«Иные столь малосильны в своем языке, что все с чужестранного от слова до слова переводят и в речах и в письмах», — замечал в своих записках мемуарист XVIII века Семен Порошин.
В своем письме к Татищеву от 5 мая 1750 года Рычков словно бы оправдывался: «Что я в письмах и сочинениях моих иностранные иногда слова включаю, сие не от чего иного происходит, как от недовольного знания наших, свойственно к тем делам надлежащих терминов…»
В послепетровское время в утвердившихся в общественной жизни новых порядках в экономике, в управлении хозяйством, иностранные слова требовались на каждом шагу. Ими легче было выражать новые понятия. В служебных бумагах господствовал особый деловой стиль, напоминавший подстрочные переводы с европейских языков. Отдавая дань литературной моде, к ним часто прибегали даже известные мемуаристы XVIII века Василий Нащокин, Семен Порошин, Михаил Данилов. Но и многие страницы, написанные ими по-русски, загромождали тяжелые, удаленные от языка народа, изысканные, нарочито витиеватые, напыщенные фразы и риторические украшения с употреблением таких старинных слов, как «дондежь», «наипаче», «понеже»…

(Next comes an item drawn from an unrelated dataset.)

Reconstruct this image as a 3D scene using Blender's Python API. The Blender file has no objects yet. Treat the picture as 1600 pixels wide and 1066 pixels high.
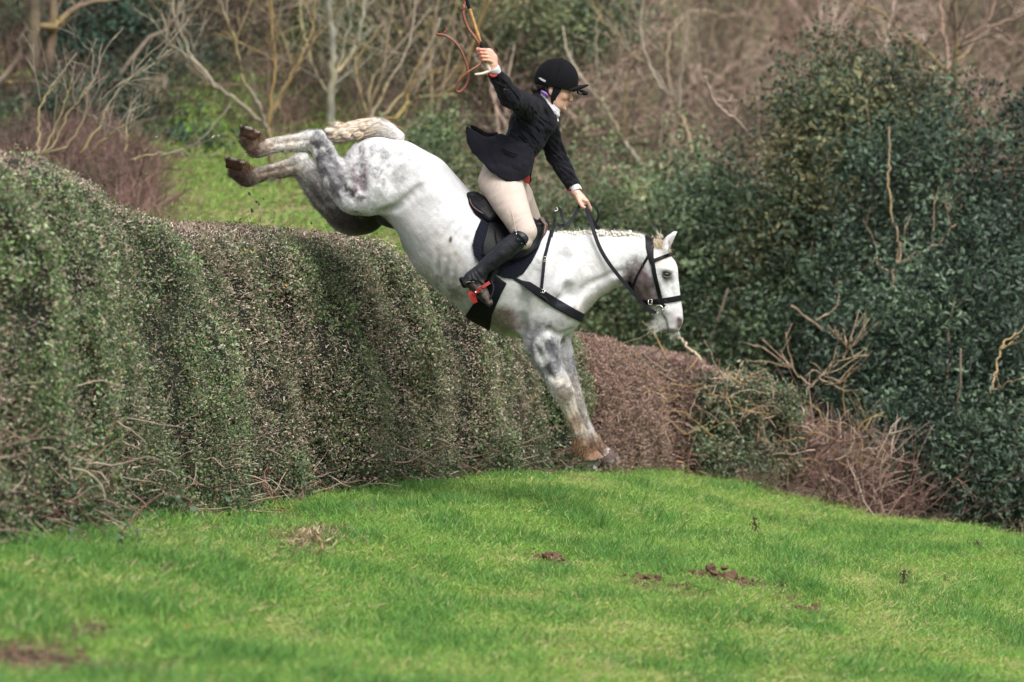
import bpy, math, random
import numpy as np
from mathutils import Vector, Matrix

random.seed(7)
RNG = np.random.default_rng(11)
SC = bpy.context.scene
COL = SC.collection

# ---------------------------------------------------------------- camera, world, sun, exposure
CAM_H = 1.8                       # camera height over the ground at x = 0
PITCH = math.radians(2.15)
FPX = 5400.0                      # focal length in pixels of a 1600 px wide picture
D = 20.0                          # distance of the horse
cam_data = bpy.data.cameras.new('camera')
cam_data.sensor_width = 36.0
cam_data.lens = 36.0 * FPX / 1600.0
cam_data.clip_start = 0.5
cam_data.clip_end = 600.0
cam_data.dof.use_dof = True
cam_data.dof.focus_distance = 19.9
cam_data.dof.aperture_fstop = 2.5
cam_data.dof.aperture_blades = 0
cam = bpy.data.objects.new('camera', cam_data)
cam.location = (0, 0, CAM_H)
cam.rotation_euler = (math.pi / 2 - PITCH, 0, 0)
COL.objects.link(cam)
SC.camera = cam

SUN_EL, SUN_AZ = 52.0, 150.0       # high, soft, behind and right of the camera
world = bpy.data.worlds.new('World')
SC.world = world
world.use_nodes = True
wn = world.node_tree
wn.nodes.clear()
w_out = wn.nodes.new('ShaderNodeOutputWorld')
w_bg = wn.nodes.new('ShaderNodeBackground')
w_bg.inputs['Strength'].default_value = 0.15
w_sky = wn.nodes.new('ShaderNodeTexSky')
w_sky.sky_type = 'NISHITA'
w_sky.sun_disc = False
w_sky.sun_elevation = math.radians(SUN_EL)
w_sky.sun_rotation = math.radians(SUN_AZ)
w_sky.air_density = 1.0
w_sky.dust_density = 6.0
w_sky.ozone_density = 1.0
w_hsv = wn.nodes.new('ShaderNodeHueSaturation')
w_hsv.inputs['Saturation'].default_value = 0.28
wn.links.new(w_sky.outputs[0], w_hsv.inputs['Color'])
wn.links.new(w_hsv.outputs[0], w_bg.inputs['Color'])
wn.links.new(w_bg.outputs[0], w_out.inputs['Surface'])

sun_data = bpy.data.lights.new('sun', 'SUN')
sun_data.energy = 1.5
sun_data.angle = math.radians(36)
sun_data.color = (1.0, 0.98, 0.955)
sun = bpy.data.objects.new('sun', sun_data)
el, az = math.radians(SUN_EL), math.radians(SUN_AZ)
sdir = Vector((math.sin(az) * math.cos(el), math.cos(az) * math.cos(el), math.sin(el)))
sun.rotation_euler = sdir.to_track_quat('Z', 'Y').to_euler()
COL.objects.link(sun)

SC.view_settings.view_transform = 'Standard'
SC.view_settings.look = 'None'
SC.view_settings.gamma = 1.0
SC.view_settings.use_curve_mapping = False
SC.view_settings.exposure = 0.56
SC.render.engine = 'CYCLES'
SC.cycles.max_bounces = 6
SC.cycles.diffuse_bounces = 3
SC.cycles.transparent_max_bounces = 4
SC.cycles.use_denoising = True

# ---------------------------------------------------------------- basic helpers
def sstep(a, b, x):
    t = np.clip((np.asarray(x, float) - a) / (b - a), 0, 1)
    return t * t * (3 - 2 * t)

_T = np.random.default_rng(5).random((32, 32, 32)).astype(np.float32)
def vnoise(p):
    """value noise 0..1 at points p (N,3)"""
    p = np.asarray(p, np.float64)
    i = np.floor(p).astype(np.int64)
    f = (p - i); f = f * f * (3 - 2 * f)
    out = 0.0
    for dx in (0, 1):
        wx = f[:, 0] if dx else 1 - f[:, 0]
        for dy in (0, 1):
            wy = f[:, 1] if dy else 1 - f[:, 1]
            for dz in (0, 1):
                wz = f[:, 2] if dz else 1 - f[:, 2]
                out = out + wx * wy * wz * _T[(i[:, 0] + dx) & 31, (i[:, 1] + dy) & 31, (i[:, 2] + dz) & 31]
    return out
def fbm(p, oct=4):
    p = np.asarray(p, np.float64); s = 0; a = 0.5; t = 0.0
    for k in range(oct):
        s = s + a * vnoise(p * (2 ** k) + 7.3 * k); t += a; a *= 0.5
    return s / t

def gz(x, y):
    """height of the ground"""
    x = np.asarray(x, float); y = np.asarray(y, float)
    z = -1.5 * np.tanh(x / 10.0)
    left = sstep(2.5, -1.5, x)
    y0 = 25.4 - 2.0 * sstep(2.0, 3.8, x)
    z = z - 0.22 * np.clip(y - y0, 0, 5) * (1 - left) * sstep(y0, y0 + 1.2, y)
    z = z + 0.165 * np.clip(y - 24, 0, 14) * left
    z = z + 0.30 * np.clip(y - 36, 0, 60)
    z = z + 0.05 * np.sin(x * 1.3 + y * 0.35) * sstep(4, 9, y) + 0.03 * np.sin(x * 2.9 - y * 0.9 + 1.2)
    return z

def ray(px, py):
    a = math.atan((533 - py) / FPX) - PITCH
    return (px - 800) / FPX / math.cos(math.atan((533 - py) / FPX)), math.tan(a)
def P(px, py, d):
    """the world point that shows at pixel (px, py) at distance d"""
    a, b = ray(px, py)
    return Vector((a * d, d, CAM_H + b * d))
def on_ground(px, py):
    a, b = ray(px, py)
    lo, hi = 6.0, 60.0
    prev = None
    for d in np.arange(6, 60, 0.25):
        if CAM_H + b * d <= float(gz(a * d, d)):
            lo, hi = d - 0.25, d
            break
    for _ in range(20):
        m = (lo + hi) / 2
        if CAM_H + b * m <= float(gz(a * m, m)): hi = m
        else: lo = m
    return Vector((a * hi, hi, float(gz(a * hi, hi))))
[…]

Выступая против гибельной порчи родного языка, Ломоносов и Сумароков делали первые, хотя и не всегда верные, шаги в развитии русского поэтического и прозаического языка. О Ломоносове, законодателе норм нового литературного языка, Пушкин, например, отзывался по-разному. «Слог его ровный, цветущий и живописный, заемлет главное достоинство от глубокого знания книжного славянского языка и от счастливого слияния оного с языком простонародным», — так оценивал он ломоносовскую поэзию. О прозе же его отзывался иначе: «Однообразные и стеснительные формы, в кои он отливал свои мысли, дают его прозе ход утомительный и тяжелый».
Языковая эклектика не могла в те времена миновать и Рычкова, который, кстати напомнить, был более историк и географ, нежели филолог. Похвально и то, что во всех своих трудах он опирался на живой народный говор, чутко вслушивался в него и, зачастую предоставляя слово крестьянам и заводским служителям, старался бережно передать их рассказы. На письма профессора Миллера, написанные по-немецки, он всегда отвечал только на русском языке. «На сим, яко природном языке, свободнее писать», — пояснял он.

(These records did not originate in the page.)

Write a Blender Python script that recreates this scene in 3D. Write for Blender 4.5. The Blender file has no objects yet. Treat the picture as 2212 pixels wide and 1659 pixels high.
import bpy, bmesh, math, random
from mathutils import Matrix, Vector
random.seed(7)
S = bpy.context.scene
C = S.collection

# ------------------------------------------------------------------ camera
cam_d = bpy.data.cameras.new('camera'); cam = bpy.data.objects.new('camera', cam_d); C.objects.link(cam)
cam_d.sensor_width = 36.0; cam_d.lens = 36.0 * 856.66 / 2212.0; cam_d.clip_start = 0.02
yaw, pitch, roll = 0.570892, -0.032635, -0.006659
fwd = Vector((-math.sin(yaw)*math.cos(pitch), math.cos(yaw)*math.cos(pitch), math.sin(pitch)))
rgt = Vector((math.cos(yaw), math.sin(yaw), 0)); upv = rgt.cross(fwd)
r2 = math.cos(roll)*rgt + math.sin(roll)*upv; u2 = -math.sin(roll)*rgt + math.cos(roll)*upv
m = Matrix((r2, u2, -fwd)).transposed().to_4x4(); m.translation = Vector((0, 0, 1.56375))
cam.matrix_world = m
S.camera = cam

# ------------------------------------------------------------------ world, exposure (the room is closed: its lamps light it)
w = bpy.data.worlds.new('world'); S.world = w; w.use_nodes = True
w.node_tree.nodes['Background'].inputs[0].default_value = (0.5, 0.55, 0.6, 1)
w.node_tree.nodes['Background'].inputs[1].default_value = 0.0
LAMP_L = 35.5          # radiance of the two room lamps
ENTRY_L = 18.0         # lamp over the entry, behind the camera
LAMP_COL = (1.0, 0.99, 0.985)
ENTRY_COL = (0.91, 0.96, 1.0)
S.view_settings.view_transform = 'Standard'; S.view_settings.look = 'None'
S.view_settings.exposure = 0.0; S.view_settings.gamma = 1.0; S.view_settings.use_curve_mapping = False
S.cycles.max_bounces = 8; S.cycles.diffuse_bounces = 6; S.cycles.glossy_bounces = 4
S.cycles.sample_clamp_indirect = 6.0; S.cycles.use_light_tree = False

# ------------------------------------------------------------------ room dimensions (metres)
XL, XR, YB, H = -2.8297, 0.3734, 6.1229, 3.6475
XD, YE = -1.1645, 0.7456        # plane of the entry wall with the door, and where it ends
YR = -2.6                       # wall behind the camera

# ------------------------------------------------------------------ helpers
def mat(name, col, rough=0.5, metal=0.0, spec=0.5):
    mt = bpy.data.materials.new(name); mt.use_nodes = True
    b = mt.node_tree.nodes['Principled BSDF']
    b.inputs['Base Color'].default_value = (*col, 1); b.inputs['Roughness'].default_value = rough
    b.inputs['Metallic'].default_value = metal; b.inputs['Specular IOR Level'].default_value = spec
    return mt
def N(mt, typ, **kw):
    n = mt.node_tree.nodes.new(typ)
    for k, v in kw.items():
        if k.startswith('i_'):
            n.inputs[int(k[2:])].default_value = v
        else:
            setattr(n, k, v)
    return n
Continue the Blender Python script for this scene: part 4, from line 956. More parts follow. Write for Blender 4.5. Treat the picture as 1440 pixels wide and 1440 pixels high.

Подобно Ломоносову, Рычков вопреки модному поветрию века писать научные труды исключительно на иноземных языках все свои сочинения создавал и публиковал на родном языке. На предложения зарубежных научных обществ и издателей передавать им историко-географические сведения о России, что, кстати сказать, некоторыми российскими академиками исполнялось, Рычков отвечал твердым отказом: «Мое почтение усугубляется всегда к тем, кои к Отечеству моему усердствуют».
Упрекая Рычкова в том, что он небрежно и неуклюже, в ущерб качеству собственных же сочинений, пользовался первоисточниками, Г. Блок, видимо, не читал весьма интересное заявление Рычкова по этому поводу. В книге «Введение к Астраханской топографии», где использована «Скифская история» Лылова, Рычков писал: «Признаюсь, что по неисправности письма, весьма не мало имел я затруднения, сделать его, сколько можно, поисправнее и понятнее: ибо во многих местах такие находятся в нем речи, что прямой смысл понять невозможно. Однако поправляя, наблюдал я везде, чтоб сохранить штиль тогдашнего времени, коим оное повествование писано; дабы большею переправкою, в достоверности его не навесть сумнительства».

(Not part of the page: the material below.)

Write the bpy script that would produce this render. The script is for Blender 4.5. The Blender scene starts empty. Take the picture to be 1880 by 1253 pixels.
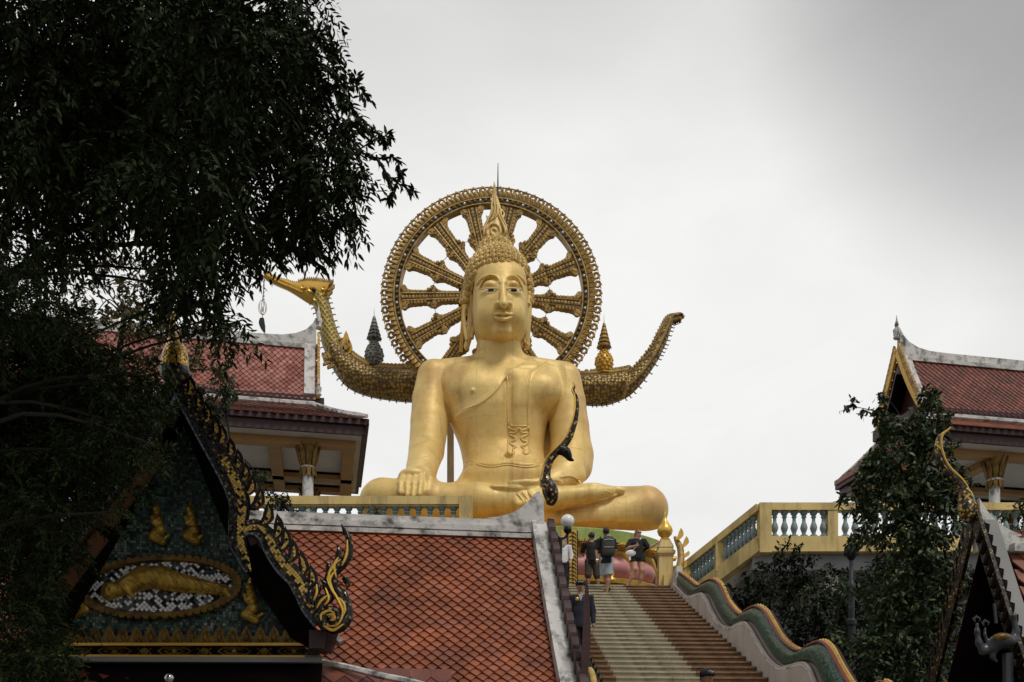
import bpy, math, random
import numpy as np
from mathutils import Vector, Matrix
R = math.radians
random.seed(7); RNG = np.random.default_rng(7)
SC = bpy.context.scene
# ------------------------------------------------------------------ camera
F = 1800.0; EYE = 1.6; HZ = 1472.0; CX = 940.0
cam_d = bpy.data.cameras.new('camera'); cam = bpy.data.objects.new('camera', cam_d)
SC.collection.objects.link(cam); SC.camera = cam
cam.location = (0, 0, EYE); cam.rotation_euler = (R(90), 0, 0)
cam_d.sensor_width = 36; cam_d.lens = F/1880*36
cam_d.shift_y = (HZ-626.5)/1880
cam_d.clip_start = 0.1; cam_d.clip_end = 5000
SC.render.resolution_x = 1024; SC.render.resolution_y = 682
# ------------------------------------------------------------------ exposure
SC.view_settings.view_transform = 'Standard'; SC.view_settings.look = 'None'
SC.view_settings.exposure = 0.0; SC.view_settings.gamma = 1.0
# ------------------------------------------------------------------ world: overcast
W = bpy.data.worlds.new('World'); SC.world = W; W.use_nodes = True
def build_world():
    nt = W.node_tree; nt.nodes.clear(); N = nt.nodes.new; L = nt.links.new
    out = N('ShaderNodeOutputWorld')
    sky = N('ShaderNodeTexSky'); sky.sky_type = 'NISHITA'; sky.sun_disc = False
    sky.sun_elevation = R(SUN_EL); sky.sun_rotation = R(SUN_ROT)
    b1 = N('ShaderNodeBackground'); L(sky.outputs[0], b1.inputs[0]); b1.inputs[1].default_value = 0.005
    geo = N('ShaderNodeNewGeometry')     # incoming = direction, clouds laid out over the sky dome
    tc = N('ShaderNodeTexCoord')
    nz = N('ShaderNodeTexNoise'); nz.inputs['Scale'].default_value = 1.7; nz.inputs['Detail'].default_value = 4
    nz.inputs['Distortion'].default_value = 0.4
    mp = N('ShaderNodeMapping'); mp.inputs['Scale'].default_value = (1, 1, 2.2); mp.inputs['Location'].default_value = (3.1, .4, .2)
    L(tc.outputs['Generated'], mp.inputs[0]); L(mp.outputs[0], nz.inputs[0])
    cr = N('ShaderNodeMapRange'); L(nz.outputs[0], cr.inputs[0])
    cr.inputs[1].default_value = .3; cr.inputs[2].default_value = .7; cr.inputs[3].default_value = .94; cr.inputs[4].default_value = 1.03
    def lobe(px, py, c0, c1, val):        # a heavier bank of cloud round one direction
        v = Vector(((px-CX)/F, 1, (HZ-py)/F)).normalized()
        d = N('ShaderNodeVectorMath'); d.operation = 'DOT_PRODUCT'; d.inputs[1].default_value = v
        nrm = N('ShaderNodeVectorMath'); nrm.operation = 'NORMALIZE'; L(tc.outputs['Generated'], nrm.inputs[0])
        L(nrm.outputs[0], d.inputs[0])
        ad = N('ShaderNodeMath'); ad.operation = 'MULTIPLY_ADD'; ad.inputs[1].default_value = .012; L(nz.outputs[0], ad.inputs[0]); L(d.outputs['Value'], ad.inputs[2])
        m = N('ShaderNodeMapRange'); m.interpolation_type = 'SMOOTHSTEP'; L(ad.outputs[0], m.inputs[0])
        m.inputs[1].default_value = math.cos(R(c1))+.006; m.inputs[2].default_value = math.cos(R(c0))+.006
        m.inputs[3].default_value = 1; m.inputs[4].default_value = val
        return m.outputs[0]
    x = cr.outputs[0]
    for a in ((2080, -200, 2, 16, .46), (1350, -400, 3, 15, .80), (2400, 620, 2, 15, .84), (700, -360, 2, 15, .78)):
        mm = N('ShaderNodeMath'); mm.operation = 'MULTIPLY'; L(x, mm.inputs[0]); L(lobe(*a), mm.inputs[1]); x = mm.outputs[0]
    # unseen sky overhead and behind dimmed to lower the ambient light; brightest low, ahead
    nn_ = N('ShaderNodeVectorMath'); nn_.operation = 'NORMALIZE'; L(tc.outputs['Generated'], nn_.inputs[0]); sp = N('ShaderNodeSeparateXYZ'); L(nn_.outputs[0], sp.inputs[0])
    for ch, a0, a1, b0, b1_ in (('Z', .65, .90, 1, .42), ('Y', -.5, .45, .55, 1)):
        mr = N('ShaderNodeMapRange'); mr.interpolation_type = 'SMOOTHSTEP'; L(sp.outputs[ch], mr.inputs[0]); mr.inputs[1].default_value = a0; mr.inputs[2].default_value = a1; mr.inputs[3].default_value = b0; mr.inputs[4].default_value = b1_
        mm = N('ShaderNodeMath'); mm.operation = 'MULTIPLY'; L(x, mm.inputs[0]); L(mr.outputs[0], mm.inputs[1]); x = mm.outputs[0]
    n5 = N('ShaderNodeTexNoise'); n5.inputs['Scale'].default_value = 5; n5.inputs['Detail'].default_value = 7; n5.inputs['Roughness'].default_value = .6; n5.inputs['Distortion'].default_value = .8; L(mp.outputs[0], n5.inputs[0])
    mr = N('ShaderNodeMapRange'); L(n5.outputs[0], mr.inputs[0]); mr.inputs[1].default_value = .25; mr.inputs[2].default_value = .75; mr.inputs[3].default_value = .955; mr.inputs[4].default_value = 1.04
    mm = N('ShaderNodeMath'); mm.operation = 'MULTIPLY'; L(x, mm.inputs[0]); L(mr.outputs[0], mm.inputs[1]); x = mm.outputs[0]
    st = N('ShaderNodeMath'); st.operation = 'MULTIPLY'; st.inputs[1].default_value = SKY; L(x, st.inputs[0])
    b2 = N('ShaderNodeBackground'); b2.inputs[0].default_value = (1.0, .992, .978, 1); L(st.outputs[0], b2.inputs[1])
    mx = N('ShaderNodeAddShader'); L(b1.outputs[0], mx.inputs[0]); L(b2.outputs[0], mx.inputs[1]); L(mx.outputs[0], out.inputs[0])
SUN_EL, SUN_ROT, SKY = 58.0, 150.0, 0.89
build_world()
sd = bpy.data.lights.new('sun', 'SUN'); sd.energy = 1.6; sd.angle = R(14); sd.color = (1, .97, .92)
sun = bpy.data.objects.new('sun', sd); SC.collection.objects.link(sun)
def aim_sun():
    a, e = R(SUN_ROT), R(SUN_EL)
    d = Vector((math.sin(a)*math.cos(e), math.cos(a)*math.cos(e), math.sin(e)))
    sun.rotation_euler = d.to_track_quat('Z', 'Y').to_euler()
aim_sun()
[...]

Примечательно, что в бедственное время, в самые тревожные дни осады Оренбурга, не имея даже скудного пропитания и дров для согрева дома, Рычков, помимо «Летописи», создавал еще одно сочинение, назвав его так: «Описание восстания Стеньки Разина в Астрахани». На первый взгляд не совсем понятна эта его душевная потребность обратиться к теме грандиозного мятежа донского казачества именно в роковые дни, когда потомки разинцев — пугачевские повстанцы — могли в любой день и час ворваться в осажденный Оренбург.